Commentary

Tom Wolfe's Long-Form Legacy Lives On In Nonprofit Investigative Projects

On Tuesday, literary journalism legend Tom Wolfe died at 88. Wolfe, who was famously part of the “New Journalism” movement of the 1960s and 1970s, alongside Joan Didion, Gay Talese and Norman Mailer, helped pioneer the type of deep-reaching, detail-heavy feature writing readers appreciate today.

As Joe Nocera wrote in Bloomberg: “The next time you read an article that you just can’t put down, thank the New Journalism.

Wolfe ended up at New York, where he serialized his book, "The Electric Kool-Aid Acid Test," after The New York Herald Tribune, where he worked with editor Clay Felker, shuttered.

Lamenting Wolfe’s death as the end of a bygone era when journalism and its practitioners were taken more seriously and supported financially would be a bit too neat. 

Today, attacks on local journalism — evidenced by the gutting of newspapers across the country by Digital First Media and the realities of digital disruption — have imperiled newspapers. It has become more difficult for newspapers to spend the time and money necessary for investigative journalism.

And without it, corruption and injustice often go unchecked.

Despite the negative news and financial realities, some nonprofits are stepping in to support investigative journalism. The Poynter Institute published a roundup of those outlets looking to train the next generation of reporters and offering financial support for those already in the field.

According to Poynter, The Center for Investigative Reporting (CIR) recently joined a handful of other outlets, including Report for America, ProPublica and the Nieman Foundation, which launched a fellowship late last year. Three Nieman fellows will spend two semesters at Harvard and nine months reporting an investigative project.

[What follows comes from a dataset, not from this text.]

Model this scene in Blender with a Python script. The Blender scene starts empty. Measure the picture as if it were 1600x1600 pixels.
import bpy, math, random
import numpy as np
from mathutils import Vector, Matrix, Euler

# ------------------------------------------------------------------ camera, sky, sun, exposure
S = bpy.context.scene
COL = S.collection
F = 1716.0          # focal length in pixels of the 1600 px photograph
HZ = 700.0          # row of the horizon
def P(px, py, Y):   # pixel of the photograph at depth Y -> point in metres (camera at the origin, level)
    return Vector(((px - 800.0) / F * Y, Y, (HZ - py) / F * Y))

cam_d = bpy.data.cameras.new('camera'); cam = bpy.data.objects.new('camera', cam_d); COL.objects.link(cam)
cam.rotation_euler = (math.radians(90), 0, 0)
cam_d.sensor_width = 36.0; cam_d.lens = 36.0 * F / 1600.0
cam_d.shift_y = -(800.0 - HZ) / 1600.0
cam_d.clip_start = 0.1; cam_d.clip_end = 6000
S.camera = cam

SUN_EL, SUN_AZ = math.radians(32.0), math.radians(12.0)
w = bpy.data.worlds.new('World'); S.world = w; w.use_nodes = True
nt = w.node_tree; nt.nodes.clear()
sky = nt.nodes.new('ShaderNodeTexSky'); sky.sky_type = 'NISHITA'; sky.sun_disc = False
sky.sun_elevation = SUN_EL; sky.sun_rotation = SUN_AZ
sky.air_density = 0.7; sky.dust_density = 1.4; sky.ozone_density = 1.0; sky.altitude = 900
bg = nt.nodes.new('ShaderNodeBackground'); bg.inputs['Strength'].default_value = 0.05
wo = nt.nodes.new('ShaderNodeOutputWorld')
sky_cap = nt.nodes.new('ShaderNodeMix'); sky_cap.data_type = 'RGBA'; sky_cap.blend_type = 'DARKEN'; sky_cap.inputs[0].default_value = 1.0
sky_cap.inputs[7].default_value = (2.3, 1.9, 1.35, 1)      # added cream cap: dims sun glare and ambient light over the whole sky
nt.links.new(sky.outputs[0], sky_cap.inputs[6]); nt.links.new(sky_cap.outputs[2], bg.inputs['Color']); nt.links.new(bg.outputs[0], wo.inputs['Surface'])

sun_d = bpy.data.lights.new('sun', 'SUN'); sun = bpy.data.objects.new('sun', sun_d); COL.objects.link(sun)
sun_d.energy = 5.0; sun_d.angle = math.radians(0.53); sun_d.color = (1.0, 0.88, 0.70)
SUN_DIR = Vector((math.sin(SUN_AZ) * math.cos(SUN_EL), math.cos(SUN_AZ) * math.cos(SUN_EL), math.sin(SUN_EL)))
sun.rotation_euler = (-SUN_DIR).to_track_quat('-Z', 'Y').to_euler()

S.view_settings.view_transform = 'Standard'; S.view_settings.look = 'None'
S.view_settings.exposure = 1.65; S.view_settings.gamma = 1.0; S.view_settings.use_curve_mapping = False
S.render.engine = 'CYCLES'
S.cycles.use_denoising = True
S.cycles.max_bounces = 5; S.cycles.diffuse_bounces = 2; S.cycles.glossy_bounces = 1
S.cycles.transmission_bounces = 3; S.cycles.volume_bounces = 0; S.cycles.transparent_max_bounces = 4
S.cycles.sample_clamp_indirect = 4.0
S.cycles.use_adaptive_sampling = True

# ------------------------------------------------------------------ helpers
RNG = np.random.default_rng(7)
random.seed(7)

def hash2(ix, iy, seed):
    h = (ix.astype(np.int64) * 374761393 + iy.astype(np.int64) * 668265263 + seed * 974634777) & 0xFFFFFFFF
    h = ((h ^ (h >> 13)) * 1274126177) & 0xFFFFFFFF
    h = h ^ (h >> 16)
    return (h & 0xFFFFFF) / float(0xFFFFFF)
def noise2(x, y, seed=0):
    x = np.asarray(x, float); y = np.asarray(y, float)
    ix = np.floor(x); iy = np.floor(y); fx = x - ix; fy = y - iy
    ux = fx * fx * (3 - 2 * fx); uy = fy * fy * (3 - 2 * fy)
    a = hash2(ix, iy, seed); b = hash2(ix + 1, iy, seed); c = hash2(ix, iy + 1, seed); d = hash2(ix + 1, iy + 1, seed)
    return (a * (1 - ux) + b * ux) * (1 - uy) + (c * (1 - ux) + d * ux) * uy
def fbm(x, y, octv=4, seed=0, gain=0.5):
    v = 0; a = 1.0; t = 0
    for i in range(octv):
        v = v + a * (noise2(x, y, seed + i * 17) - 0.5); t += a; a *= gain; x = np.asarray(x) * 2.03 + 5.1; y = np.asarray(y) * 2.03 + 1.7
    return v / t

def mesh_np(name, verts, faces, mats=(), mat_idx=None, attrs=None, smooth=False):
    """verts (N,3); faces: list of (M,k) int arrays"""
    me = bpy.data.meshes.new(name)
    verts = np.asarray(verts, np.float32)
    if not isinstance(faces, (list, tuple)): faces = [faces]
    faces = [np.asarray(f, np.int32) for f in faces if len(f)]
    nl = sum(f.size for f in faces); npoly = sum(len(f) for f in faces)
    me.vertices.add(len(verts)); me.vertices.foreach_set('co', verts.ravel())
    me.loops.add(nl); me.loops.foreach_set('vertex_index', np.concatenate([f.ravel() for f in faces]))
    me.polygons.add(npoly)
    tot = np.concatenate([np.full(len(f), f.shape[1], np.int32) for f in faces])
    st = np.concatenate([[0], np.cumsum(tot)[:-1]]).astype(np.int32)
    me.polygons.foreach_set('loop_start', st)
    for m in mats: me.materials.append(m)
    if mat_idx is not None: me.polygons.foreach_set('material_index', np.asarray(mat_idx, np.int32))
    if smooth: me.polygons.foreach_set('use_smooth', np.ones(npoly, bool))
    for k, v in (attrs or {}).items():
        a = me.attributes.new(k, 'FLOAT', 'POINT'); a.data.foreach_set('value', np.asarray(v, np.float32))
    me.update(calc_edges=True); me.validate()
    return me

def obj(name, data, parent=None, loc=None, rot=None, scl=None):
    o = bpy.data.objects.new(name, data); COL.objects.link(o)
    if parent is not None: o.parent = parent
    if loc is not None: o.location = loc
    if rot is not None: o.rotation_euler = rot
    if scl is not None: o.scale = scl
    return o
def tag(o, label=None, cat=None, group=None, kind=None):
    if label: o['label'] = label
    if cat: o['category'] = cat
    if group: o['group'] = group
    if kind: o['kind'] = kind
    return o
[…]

In all, the new initiatives will impact more than 20 communities experiencing a journalism drought.

“As budgets and staffs decline, investigative reporting — resource-intensive and time-consuming — is among the first victims. And yet it has never been more important to our democracy,” Amy Pyle, editor-in-chief CIR, reportedly noted.

While outlets like The New Yorker continue to deliver serious pieces from journalism luminaries, like Rachel Aviv, even newspapers like The New York Times find themselves having to make tough decisions about funding cuts in critical departments.

Smaller outlets will likely come to rely on the collaborative efforts of nonprofit journalism outlets. It’s heartening to see them stay in the fight.